Pourtant, il y a bien une différence majeure à première vue : Le critère de la répétition. Les définitions québécoises et ontariennes parlent de gestes répétés ou de gestes (au pluriel), alors que la définition fédérale parle d'un acte, comportement, propos (au singulier). Cela pourrait laisser présager que le seuil pour atteindre la définition de harcèlement soit plus bas. Or, au moment d'appliquer les faits au critère (humiliant ou offensant), il me semble qu'un seul comportement devra être suffisamment grave afin d'atteindre le seuil d'un geste offensant ou humiliant, et dans le cas contraire, les comportements devront être suffisamment répétés si leur gravité est moindre. Le résultat est donc le même puisque les législations ontariennes et québécoises prévoient également cette possibilité d'un seul geste suffisamment grave pour constituer du harcèlement, et la définition fédérale n'exclut pas la possibilité de gestes répétés en utilisant le singulier.
Par ailleurs, il y a bel et bien une analyse objective des comportements à effectuer dans le cas de la définition du Code canadien du travail. Dans la définition en français, cela se reflète par le terme « vraisemblablement », alors qu'en anglais le terme utilisé est « reasonably ». À mon sens ces termes indiquent que tout comme dans le cadre de la loi ontarienne et québécoise, une personne raisonnable placée dans les mêmes circonstances et ayant des caractéristiques similaires devrait également en arriver à la conclusion que ces comportements sont offensants ou humiliants.
Pour revenir à mon argument soulevé précédemment en lien avec le critère de répétition : est-ce qu'une personne raisonnable conclurait à du harcèlement dans le cadre d'un seul acte, comportement ou propos qui n'est pas particulièrement grave ? Je ne crois pas. Le résultat est donc selon moi le même dans le cadre de ces trois définitions, soit que le harcèlement implique toujours une analyse du rapport gravité/répétition des gestes.
La loi québécoise est certes plus explicite sur ces critères et dans ce cas-ci, sur la nécessité que les comportements en question soient suffisamment graves pour constituer du harcèlement. Or, à mon avis ces nuances demeurent superficielles et reflètent peut-être simplement la difficulté liée au fait de décrire le harcèlement au travail en termes et critères juridiques. J'ajouterais que le terme « harcèlement » a une signification qui dépasse le droit et il est établi tant dans le langage courant que dans la jurisprudence que le harcèlement implique un certain niveau de gravité.
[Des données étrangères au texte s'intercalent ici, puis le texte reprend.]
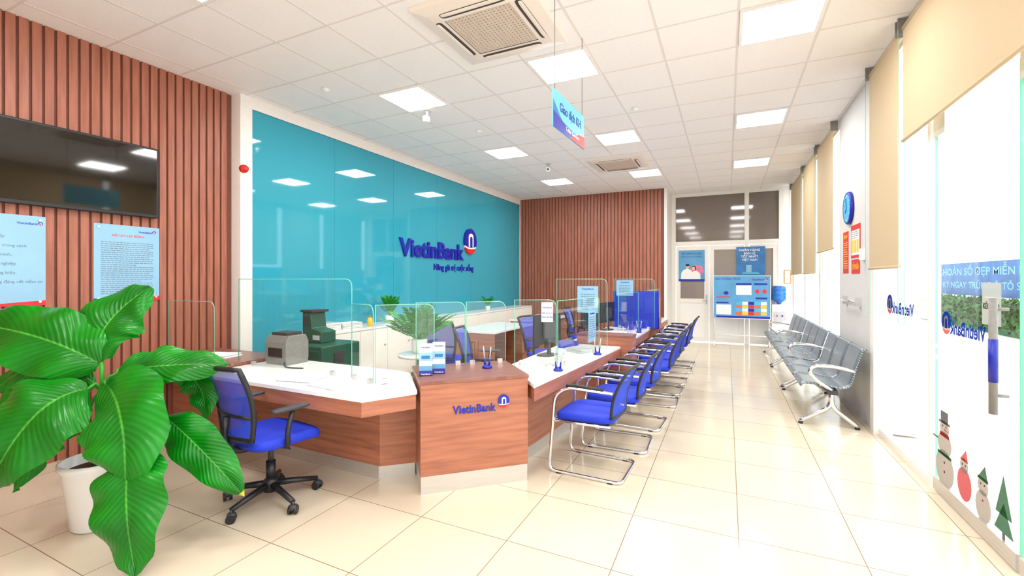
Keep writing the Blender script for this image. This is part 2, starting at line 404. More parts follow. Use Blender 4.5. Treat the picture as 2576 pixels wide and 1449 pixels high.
def window(n,y0,y1,label='full height storefront glass with white frame'):
    g=G(); f=.05
    g.box(XR+.022,y0+f,0,XR+.078,y1-f,.06,'alu'); g.box(XR+.022,y0+f,CZ-.1,XR+.078,y1-f,CZ,'alu')
    g.box(XR+.02,y0+.001,0,XR+.08,y0+f,CZ,'alu'); g.box(XR+.02,y1-f,0,XR+.08,y1-.001,CZ,'alu')
    g.box(XR+.045,y0+f,.06,XR+.055,y1-f,CZ-.1,'glass')
    return g.obj(n,kind='structure',label=label)
window('window_1',7.0,8.5); window('window_2',8.5,10.0); window('window_3',10.0,YD)
window('window_4',4.22,5.5)
window('window_5',-.4,2.1); window('window_6',YF,-.4)
def gdoor(n,y0,y1,hy):
    g=G(); g.box(XR+.04,y0+.006,.02,XR+.052,y1-.006,2.62,'glass')
    g.box(XR+.025,y0+.01,.015,XR+.067,y1-.01,.1,'steel')
    g.box(XR+.025,y1-.2,2.5,XR+.067,y1-.02,2.64,'steel')
    for yy in (y0+.006,y1-.010): g.box(XR+.0395,yy,.1,XR+.0525,yy+.004,2.62,'edge')
    o=g.obj(n,kind='structure',label='frameless glass door')
    h=G()
    h.cyl((XR-.02,hy,.78),(XR-.02,hy,1.40),.018,'grey'); h.cyl((XR-.02,hy,.95),(XR-.02,hy,1.18),.0195,'navy')
    for z in (.88,1.34): h.cyl((XR-.02,hy,z),(XR+.04,hy,z),.009,'grey')
    h.obj('door_handle',o,label='steel pull bar with dark blue sleeve')
    return o
d1=gdoor('door_4',3.16,4.2,3.27); d2=gdoor('door_5',2.12,3.15,2.25)
g=G(); g.box(XR+.022,2.1,2.68,XR+.078,4.22,2.76,'alu'); g.box(XR+.045,2.1,2.76,XR+.055,4.22,CZ-.1,'glass'); g.box(XR+.022,2.1,CZ-.1,XR+.078,4.22,CZ,'alu')
g.obj('window_7',kind='structure')
G().box(XR+.13,-12,-.12,40,45,-.02,'pave').obj('ground_outside',kind='structure',label='pale sunlit pavement')

# ---------- ceiling fixtures
first=None
grp='square ceiling light panels'
for j,y in enumerate((-.97,1.43,3.83,6.23,8.63)):  # nearest row, behind the camera, is unseen and added for fill light
    for i,x in enumerate((-3.52,-1.72,.08)):
        T=TR(x+.3,y+.3,CZ)
        if first is None:
            first=root('ceiling_light',T,'square white led ceiling light panel','ceiling light',grp)
            G().box(-.265,-.265,-.012,.265,.265,-.006,'panel').obj('diffuser',first)
            g=G()
            for a in (-1,1):
                g.box(a*.29,-.29,-.014,a*.265,.29,0,'white'); g.box(-.265,a*.29,-.014,.265,a*.265,0,'white')
            g.obj('frame',first)
        else: dup(first,T)
def ac(x,y):
    r=root('ceiling_air_conditioner',TR(x,y,CZ),'white four-way cassette air conditioner set in ceiling','air conditioner','ceiling cassettes')
    g=G(); o=.475; i=.27
    def ringq(a,za,b,zb,k):
        A=[(-a,-a),(a,-a),(a,a),(-a,a)]; B=[(-b,-b),(b,-b),(b,b),(-b,b)]
        va=[g.bm.verts.new((p[0],p[1],za)) for p in A]; vb=[g.bm.verts.new((p[0],p[1],zb)) for p in B]
        for q in range(4): g.face([va[q],vb[q],vb[(q+1)%4],va[(q+1)%4]],k)
    ringq(o,-.001,o-.01,-.03,'acwhite'); ringq(o-.01,-.03,o-.1,-.045,'acwhite'); ringq(o-.1,-.045,i+.01,-.05,'acwhite'); ringq(i+.01,-.05,i,-.03,'hole')
    g.obj('panel_frame',r)
    for a in range(4):
        T=Matrix.Rotation(a*math.pi/2,4,'Z'); G().sell((0,.34,-.047),(.56,.06,.012),'hole' ,.3,T,24,6).obj('air_outlet',r)
        G().sell((0,.352,-.052),(.54,.034,.010),'acwhite',.3,T,24,6).obj('louver',r)
    g=G(); g.box(-i,-i,-.034,i,i,-.03,'hole')
    n=17
    for q in range(n+1):
        c=-i+2*i*q/n; g.box(c-.010,-i,-.046,c+.010,i,-.036,'acgrille'); g.box(-i,c-.010,-.0455,i,c+.010,-.0365,'acgrille')
    g.obj('intake_grille',r)
    return r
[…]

Dans ce contexte, bien que le législateur ait certes voulu instaurer un certain changement de culture dans les milieux de travail, je ne crois pas qu'il ait eu l'intention de créer un seuil aussi bas qu'on le pensait au départ.
Tant qu'un tribunal ou une cour n'aura pas clarifié l'interprétation de la clause fédérale, une certaine ambiguïté subsistera. Ce que j'ai écrit ci-dessus est mon interprétation, mais il est toujours possible qu'un décideur l'interprète différemment. En attendant des éclaircissements sur la question, il est important que les personnes menant des enquêtes pour le compte d'employeurs sous réglementation fédérale, lorsqu'elles analysent si une partie mise en cause s'est livrée à du harcèlement, examinent attentivement la définition du harcèlement et expliquent dans le rapport d'enquête comment ce terme a été interprété.
Enfin, Il est également prudent pour les enquêteurs, en particulier ceux qui exercent à l'interne, de demander conseil à un avocat s'ils ne sont pas certains de la manière d'appliquer la définition. De la même manière un employeur devrait faire preuve de grande prudence et consulter un avocat avant d'écarter en tout début de processus des allégations soulevées par une personne plaignante, sous prétexte que les faits allégués ne semblent pas à première vue rencontrer la définition de harcèlement au travail. Comme nous le verrons dans mes prochains billets, il peut s'agir d'une erreur coûteuse pour tout employeur de compétence fédérale dans le contexte de ce cadre juridique qui donne désormais les rênes du processus à la personne plaignante.